What is frightening is that, while Cotton is on the “hawkish” end of the U.S. foreign policy spectrum, his general views are not at all out of the mainstream. While he believes Democrats are weak and vacillating and do not sufficiently fund the military, the confrontational posture toward China, for instance, has been fully bipartisan. Barack Obama was not wrong when he said it “turns out I’m really good at killing people,” and both he and Biden pursued the Cotton strategy of embracing dictators who serve our interests. (Obama offered a historic $115 billion in weapons sales to Saudi Arabia, for instance.) Those who believe U.S. policy should be based on values rather than the pursuit of power for power’s sake might be horrified by some of Cotton’s rhetoric in the book, which sees the rest of the world as enemies to be subdued and openly advocates the embrace of authoritarian allies.

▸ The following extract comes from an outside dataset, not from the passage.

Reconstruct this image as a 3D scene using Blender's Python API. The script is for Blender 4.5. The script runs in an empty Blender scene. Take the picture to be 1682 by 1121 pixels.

But the major difference between Cotton and his Democratic opponents, despite what both he and they would say, is that he is more honest in his elevation of naked self-interest as a policy imperative. He might believe that Democrats erode the country’s power, they might believe that they support the “rules-based international order,” but the record of both Democratic and Republican administrations shows that the use of extreme violence to maintain American hegemony is a bipartisan constant. The belief that might makes right, and that the United States has a God-given right to be the most powerful country in the world, is foundational to U.S. foreign policy.